We don’t do sinners a favor by being non-judgmental and respectful of their state of sin. We don’t do them a favor by giving them a platform to brag publicly about their ungodly behavior and dig deeper holes for themselves spiritually. What we do when we choose to be “non-judgmental” and “respectful” of sinners bragging about their sin is set them up for ridicule and shaming, while at the same time promoting the viability of their sinful ways to other sinners. We also don’t do ourselves a favor when sin is shoved in our face and we choose to look the other way, not wanting to appear judgmental or disrespectful. It’s not our job, as born-again believers, to look the other way. We’ll be held responsible for looking the other way.
God judges. Judging is the essence of who he is. Likewise, God’s Spirit, when present in believers, judges without saying a word. That’s why prostitutes didn’t want to be around Jesus and why the unrepentant don’t want to be around us: They feel judged even without our having to say a word. In feeling judged, they get defensive and then hostile. I’ve seen it over and over again in my interactions with unbelievers. Jesus says we’ll be hated without cause, and so we are. Simply being silent witnesses to God’s Word is enough to make people hate us.

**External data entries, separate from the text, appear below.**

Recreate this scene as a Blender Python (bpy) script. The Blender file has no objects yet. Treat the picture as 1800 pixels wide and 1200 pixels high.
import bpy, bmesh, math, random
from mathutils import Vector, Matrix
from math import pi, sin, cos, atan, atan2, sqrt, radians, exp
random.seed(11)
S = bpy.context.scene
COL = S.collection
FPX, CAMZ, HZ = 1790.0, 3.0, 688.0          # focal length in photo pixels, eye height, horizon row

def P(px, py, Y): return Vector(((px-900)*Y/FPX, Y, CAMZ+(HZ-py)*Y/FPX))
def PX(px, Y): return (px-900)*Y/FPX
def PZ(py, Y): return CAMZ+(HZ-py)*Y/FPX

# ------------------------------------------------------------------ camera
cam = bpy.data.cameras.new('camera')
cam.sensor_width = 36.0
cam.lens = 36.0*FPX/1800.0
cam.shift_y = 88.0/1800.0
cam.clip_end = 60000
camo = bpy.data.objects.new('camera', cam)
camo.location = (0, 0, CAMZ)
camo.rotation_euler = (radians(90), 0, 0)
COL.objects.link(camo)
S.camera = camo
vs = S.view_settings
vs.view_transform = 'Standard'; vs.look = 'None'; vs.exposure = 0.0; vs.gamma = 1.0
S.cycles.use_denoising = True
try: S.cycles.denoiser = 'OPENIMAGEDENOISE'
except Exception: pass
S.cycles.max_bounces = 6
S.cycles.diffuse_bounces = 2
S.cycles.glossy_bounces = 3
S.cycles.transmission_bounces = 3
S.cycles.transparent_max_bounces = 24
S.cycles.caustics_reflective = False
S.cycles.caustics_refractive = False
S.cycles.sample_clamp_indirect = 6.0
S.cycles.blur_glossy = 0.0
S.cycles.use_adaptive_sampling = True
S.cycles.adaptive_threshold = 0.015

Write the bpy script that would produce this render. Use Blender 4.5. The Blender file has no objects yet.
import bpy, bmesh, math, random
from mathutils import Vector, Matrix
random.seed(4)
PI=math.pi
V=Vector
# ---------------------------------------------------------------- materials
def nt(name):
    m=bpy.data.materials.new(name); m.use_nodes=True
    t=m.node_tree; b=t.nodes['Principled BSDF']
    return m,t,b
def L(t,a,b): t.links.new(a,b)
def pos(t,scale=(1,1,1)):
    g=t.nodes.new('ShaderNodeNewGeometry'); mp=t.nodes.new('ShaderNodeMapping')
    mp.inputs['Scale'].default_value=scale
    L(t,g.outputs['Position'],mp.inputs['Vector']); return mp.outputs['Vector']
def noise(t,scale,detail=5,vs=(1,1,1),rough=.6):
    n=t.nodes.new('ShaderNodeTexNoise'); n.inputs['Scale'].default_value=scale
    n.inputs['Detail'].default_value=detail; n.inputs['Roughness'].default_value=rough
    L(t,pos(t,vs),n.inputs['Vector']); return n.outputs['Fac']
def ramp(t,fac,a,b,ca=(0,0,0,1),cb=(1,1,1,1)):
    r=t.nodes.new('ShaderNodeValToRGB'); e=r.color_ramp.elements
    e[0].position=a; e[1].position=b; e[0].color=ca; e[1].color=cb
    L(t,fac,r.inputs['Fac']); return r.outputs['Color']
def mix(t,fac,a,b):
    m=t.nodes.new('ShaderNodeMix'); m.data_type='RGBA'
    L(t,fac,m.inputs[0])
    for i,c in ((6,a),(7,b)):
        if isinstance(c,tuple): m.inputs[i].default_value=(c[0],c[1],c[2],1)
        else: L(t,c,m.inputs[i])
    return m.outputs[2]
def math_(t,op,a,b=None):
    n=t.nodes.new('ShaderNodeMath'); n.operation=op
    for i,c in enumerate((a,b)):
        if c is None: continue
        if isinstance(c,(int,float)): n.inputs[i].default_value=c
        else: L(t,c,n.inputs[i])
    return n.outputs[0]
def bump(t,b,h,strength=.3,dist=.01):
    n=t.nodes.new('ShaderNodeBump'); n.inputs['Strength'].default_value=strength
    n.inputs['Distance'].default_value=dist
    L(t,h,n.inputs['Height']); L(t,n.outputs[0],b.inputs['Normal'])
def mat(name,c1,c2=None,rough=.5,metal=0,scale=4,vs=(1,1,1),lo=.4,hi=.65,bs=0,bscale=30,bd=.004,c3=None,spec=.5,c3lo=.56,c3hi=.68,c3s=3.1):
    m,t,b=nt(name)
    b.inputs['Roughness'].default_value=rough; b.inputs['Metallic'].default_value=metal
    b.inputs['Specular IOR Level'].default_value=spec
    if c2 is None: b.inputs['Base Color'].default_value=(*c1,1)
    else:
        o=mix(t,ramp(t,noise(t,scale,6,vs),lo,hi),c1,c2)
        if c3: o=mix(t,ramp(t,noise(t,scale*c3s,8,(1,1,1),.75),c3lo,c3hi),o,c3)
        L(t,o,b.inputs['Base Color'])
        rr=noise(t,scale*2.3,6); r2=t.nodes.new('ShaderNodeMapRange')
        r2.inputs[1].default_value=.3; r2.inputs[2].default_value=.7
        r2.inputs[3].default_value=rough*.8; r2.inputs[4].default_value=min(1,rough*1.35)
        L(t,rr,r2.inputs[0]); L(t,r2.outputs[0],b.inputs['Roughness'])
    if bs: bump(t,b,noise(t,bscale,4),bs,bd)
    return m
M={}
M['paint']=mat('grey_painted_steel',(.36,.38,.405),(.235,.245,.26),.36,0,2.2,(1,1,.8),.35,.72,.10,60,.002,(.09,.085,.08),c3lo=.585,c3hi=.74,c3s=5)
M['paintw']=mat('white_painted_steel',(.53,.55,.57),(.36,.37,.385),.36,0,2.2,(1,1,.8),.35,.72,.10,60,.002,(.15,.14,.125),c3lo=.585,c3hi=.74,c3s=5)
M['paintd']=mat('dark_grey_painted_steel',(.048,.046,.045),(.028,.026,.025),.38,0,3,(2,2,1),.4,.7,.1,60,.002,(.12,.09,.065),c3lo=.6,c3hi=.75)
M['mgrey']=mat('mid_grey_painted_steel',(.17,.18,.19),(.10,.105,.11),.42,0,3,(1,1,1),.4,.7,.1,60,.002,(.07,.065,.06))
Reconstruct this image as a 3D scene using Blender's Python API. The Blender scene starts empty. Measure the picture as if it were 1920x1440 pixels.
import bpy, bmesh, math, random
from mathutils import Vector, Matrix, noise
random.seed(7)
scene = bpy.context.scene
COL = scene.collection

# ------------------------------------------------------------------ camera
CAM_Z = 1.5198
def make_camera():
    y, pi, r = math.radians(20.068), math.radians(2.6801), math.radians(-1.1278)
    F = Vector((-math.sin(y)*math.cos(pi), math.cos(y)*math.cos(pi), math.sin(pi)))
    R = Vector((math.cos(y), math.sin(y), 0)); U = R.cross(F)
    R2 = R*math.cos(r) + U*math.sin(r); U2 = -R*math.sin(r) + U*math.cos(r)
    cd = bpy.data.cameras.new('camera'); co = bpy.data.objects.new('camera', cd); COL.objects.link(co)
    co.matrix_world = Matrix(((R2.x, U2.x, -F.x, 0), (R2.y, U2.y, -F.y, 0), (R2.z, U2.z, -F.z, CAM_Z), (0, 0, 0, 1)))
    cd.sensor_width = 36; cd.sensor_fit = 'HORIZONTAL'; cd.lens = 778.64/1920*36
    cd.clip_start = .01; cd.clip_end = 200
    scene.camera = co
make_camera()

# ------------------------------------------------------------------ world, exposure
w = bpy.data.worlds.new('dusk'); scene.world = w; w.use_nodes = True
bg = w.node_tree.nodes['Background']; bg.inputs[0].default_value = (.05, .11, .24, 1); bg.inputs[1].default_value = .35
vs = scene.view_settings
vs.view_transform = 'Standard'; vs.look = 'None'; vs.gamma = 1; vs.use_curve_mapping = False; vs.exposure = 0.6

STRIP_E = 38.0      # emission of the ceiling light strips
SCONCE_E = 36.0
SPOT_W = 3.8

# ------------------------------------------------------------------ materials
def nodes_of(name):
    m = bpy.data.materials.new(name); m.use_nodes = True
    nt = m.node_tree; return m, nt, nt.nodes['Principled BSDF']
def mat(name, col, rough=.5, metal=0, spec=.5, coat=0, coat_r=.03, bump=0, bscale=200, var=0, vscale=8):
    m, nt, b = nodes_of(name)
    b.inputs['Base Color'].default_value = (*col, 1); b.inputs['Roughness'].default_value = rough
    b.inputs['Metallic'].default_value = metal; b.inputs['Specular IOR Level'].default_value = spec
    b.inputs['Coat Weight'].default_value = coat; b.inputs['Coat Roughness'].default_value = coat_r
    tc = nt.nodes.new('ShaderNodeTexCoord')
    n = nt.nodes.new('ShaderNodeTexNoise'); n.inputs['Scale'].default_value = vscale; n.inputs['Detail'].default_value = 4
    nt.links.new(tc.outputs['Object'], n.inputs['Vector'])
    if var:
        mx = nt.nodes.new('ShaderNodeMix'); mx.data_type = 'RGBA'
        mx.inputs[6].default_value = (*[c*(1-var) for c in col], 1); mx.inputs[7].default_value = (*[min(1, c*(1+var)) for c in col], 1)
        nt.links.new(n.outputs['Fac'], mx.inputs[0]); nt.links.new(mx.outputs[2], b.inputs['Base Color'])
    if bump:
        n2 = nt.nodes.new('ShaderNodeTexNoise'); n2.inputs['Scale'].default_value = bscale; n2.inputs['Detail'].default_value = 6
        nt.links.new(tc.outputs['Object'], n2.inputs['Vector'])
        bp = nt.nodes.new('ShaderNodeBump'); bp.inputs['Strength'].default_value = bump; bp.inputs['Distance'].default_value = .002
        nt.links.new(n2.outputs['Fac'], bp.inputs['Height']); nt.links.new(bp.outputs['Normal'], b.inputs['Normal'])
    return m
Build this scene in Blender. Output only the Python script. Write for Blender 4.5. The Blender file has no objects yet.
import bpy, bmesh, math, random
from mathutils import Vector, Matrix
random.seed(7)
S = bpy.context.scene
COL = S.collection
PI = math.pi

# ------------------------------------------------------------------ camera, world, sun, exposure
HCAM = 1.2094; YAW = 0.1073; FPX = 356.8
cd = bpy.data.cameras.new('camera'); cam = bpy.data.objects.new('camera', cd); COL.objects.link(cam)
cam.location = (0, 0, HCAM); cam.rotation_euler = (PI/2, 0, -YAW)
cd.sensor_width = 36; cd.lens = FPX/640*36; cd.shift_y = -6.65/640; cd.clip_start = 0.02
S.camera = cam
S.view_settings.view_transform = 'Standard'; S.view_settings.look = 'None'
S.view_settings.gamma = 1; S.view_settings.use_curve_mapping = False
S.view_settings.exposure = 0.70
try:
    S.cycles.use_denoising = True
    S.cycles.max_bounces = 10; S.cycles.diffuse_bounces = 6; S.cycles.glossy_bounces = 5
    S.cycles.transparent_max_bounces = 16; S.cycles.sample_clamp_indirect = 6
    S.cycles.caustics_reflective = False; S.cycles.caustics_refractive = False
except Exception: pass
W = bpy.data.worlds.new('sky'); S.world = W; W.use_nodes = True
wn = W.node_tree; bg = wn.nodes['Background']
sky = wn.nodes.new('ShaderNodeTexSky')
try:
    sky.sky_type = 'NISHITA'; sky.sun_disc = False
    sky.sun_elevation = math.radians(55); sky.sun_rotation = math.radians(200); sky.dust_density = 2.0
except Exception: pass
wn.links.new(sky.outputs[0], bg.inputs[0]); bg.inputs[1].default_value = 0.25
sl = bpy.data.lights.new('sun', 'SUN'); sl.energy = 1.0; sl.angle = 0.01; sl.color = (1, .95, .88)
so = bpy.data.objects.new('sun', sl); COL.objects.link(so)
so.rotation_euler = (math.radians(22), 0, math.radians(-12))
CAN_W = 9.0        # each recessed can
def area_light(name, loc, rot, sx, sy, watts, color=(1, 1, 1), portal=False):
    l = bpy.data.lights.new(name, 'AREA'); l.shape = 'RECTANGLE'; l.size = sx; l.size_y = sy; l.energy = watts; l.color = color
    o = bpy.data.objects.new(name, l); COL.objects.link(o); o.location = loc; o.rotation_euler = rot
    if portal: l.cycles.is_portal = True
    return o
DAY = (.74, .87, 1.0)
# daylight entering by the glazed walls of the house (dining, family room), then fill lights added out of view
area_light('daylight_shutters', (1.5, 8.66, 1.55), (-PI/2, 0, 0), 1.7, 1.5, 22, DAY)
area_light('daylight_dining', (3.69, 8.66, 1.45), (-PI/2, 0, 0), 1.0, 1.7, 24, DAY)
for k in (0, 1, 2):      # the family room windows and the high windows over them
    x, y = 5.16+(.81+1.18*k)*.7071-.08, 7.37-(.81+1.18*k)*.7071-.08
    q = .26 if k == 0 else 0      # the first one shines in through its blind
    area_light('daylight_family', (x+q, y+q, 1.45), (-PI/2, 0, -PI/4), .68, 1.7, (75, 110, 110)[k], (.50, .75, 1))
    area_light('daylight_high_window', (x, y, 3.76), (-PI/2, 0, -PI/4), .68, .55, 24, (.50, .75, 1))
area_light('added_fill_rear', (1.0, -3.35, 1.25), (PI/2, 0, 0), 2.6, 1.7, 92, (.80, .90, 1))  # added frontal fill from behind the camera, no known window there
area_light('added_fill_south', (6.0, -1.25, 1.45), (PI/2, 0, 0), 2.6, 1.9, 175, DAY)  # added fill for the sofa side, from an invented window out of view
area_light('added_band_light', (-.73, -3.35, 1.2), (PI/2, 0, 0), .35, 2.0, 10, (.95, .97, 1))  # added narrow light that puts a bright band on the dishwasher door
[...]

I’m OK with being hated. I’d rather be hated by those who hate Truth than be appreciated by them for being “non-judgmental” and “respectful”. You don’t open a dialogue with sin; you roundly condemn sin and give it no voice. At the same time, however, you can talk about the weather with the unrepentant. If you own a corner store, you can sell them milk and bread and ice-cream. You can be kind to the unrepentant and dialogue with them, just not with their sin. But, as I mentioned, most sinners won’t want to be around you, anyway, not if you have God’s Spirit in you.
The conservative influencer was doing no-one a favor (least of all himself) by corralling prostitutes into making a public spectacle of themselves. God doesn’t call us to dialogue with sin or to give sin a platform under the guise of being “non-judgmental” and “respectful”. Jesus never did. What God does call us to do is stand in his Truth while being kind to the unrepentant. And if they feel judged by our words or merely by our presence, that’s not a bad thing. Let them feel judged. A pricked conscience is how repentance begins.
When I say unto the wicked, Thou shalt surely die; and thou givest him not warning, nor speakest to warn the wicked from his wicked way, to save his life; the same wicked man shall die in his iniquity; but his blood will I require at thine hand.
Yet if thou warn the wicked, and he turn not from his wickedness, nor from his wicked way, he shall die in his iniquity; but thou hast delivered thy soul.